Car ads fall into a few major groups:

Local Car Ads
These are the low-budget ones that the local dealers come out with. They often feature dogs with clever names like "Barkley" wearing clothing (especially hats), fireworks or computer graphic fireworks, and dealers holding wads of hundred dollar bills in each fist. Local dealerships, judging from these commercials, are in a constant state of having to liquidate their inventories, and are so desperate for cheap acting talent that they often put random family members in their ads.

Toyota Ads
It's fun to buy a Toyota! People play sand volleyball, Lou Bega is mamboing in the background, and there are large quantities of balloons everywhere. I can say with certainty after this week that it is definitely not fun to plunk down half of your life savings with the promise of paying the other half plus interest over the next 3 years for an asset that depreciates in value, and I doubt that the presence of one-hit-wonder musicians would have made it that much better.

Truck Ads
Truck companies are convinced that people want powerful vehicles, so they try to outdo each other in who has the most rugged truck. The latest effort shows a pickup truck towing a boat. Not just a little speedboat but an Icebreaker, a boat that is probably 20 or 30 times as long as the truck and weighs god knows how much more. At the bottom of the screen is the word "Dramatization". This is clearly false advertising, as it should say "If our truck can actually do this, we would be shocked. If you actually try this with our truck, you're a freaking moron". SUVs have similar ads, and almost all feature, at some point, the vehicle driving through a shallow river or streambed or uprooting tree stumps, as if these are common uses for 4-wheel-drive vehicles.

Financing Ads
These can be ads for any car, but they all feature the great financing package you'll get rather than what car you're buying. The latest Nissan commercials, for instance, feature "0% Financing! No Money Down! No payments until 2003! It's a free car dammit!" Well, not that last one, but it makes you wonder what kind of car you're getting when they're advertising the financing plan.

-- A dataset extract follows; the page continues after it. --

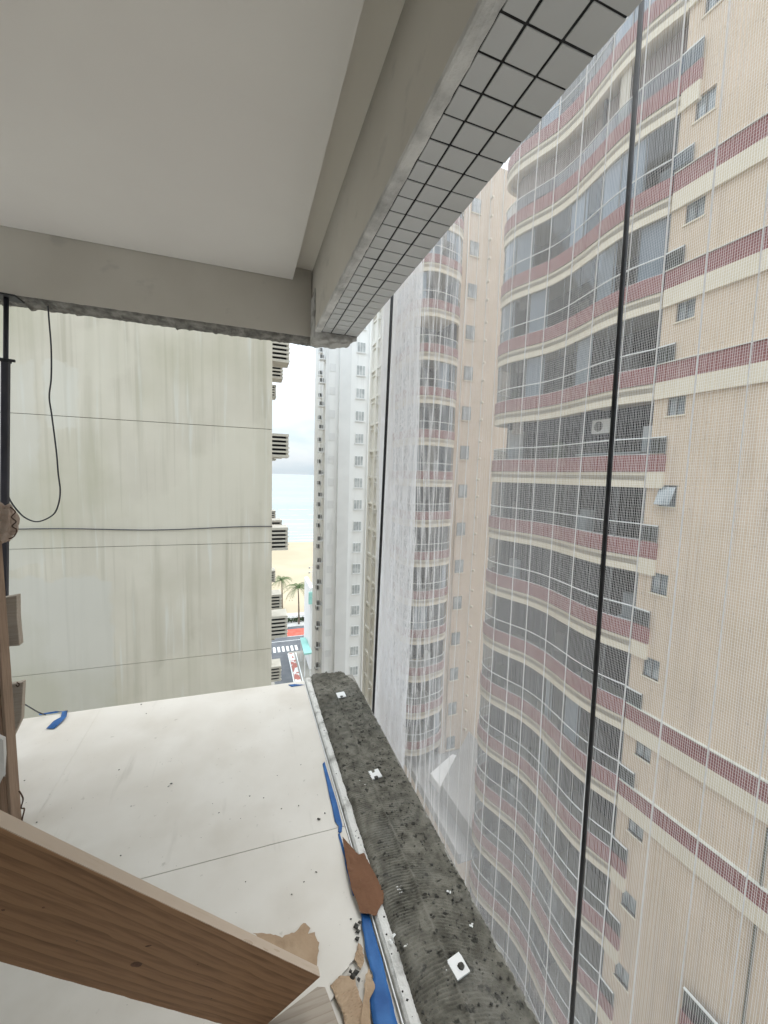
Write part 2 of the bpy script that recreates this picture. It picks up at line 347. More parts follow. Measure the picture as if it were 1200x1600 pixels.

I mean, you don't even know how deep of a stream it can drive through.

Infiniti Ads
They don't run these much anymore, but remember that creepy guy? "This is the clock in the J. If the engineers spent this much time on the clock and on finding the spookiest actor they could, then just imagine how great the rest of the car is." This car is targeted towards the segment of the market that purchases Lexuses (Lexuxes? Lexii?), namely the "we don't know what to do with our money, so we spend $40,000 on a car that's probably worth half that" segment.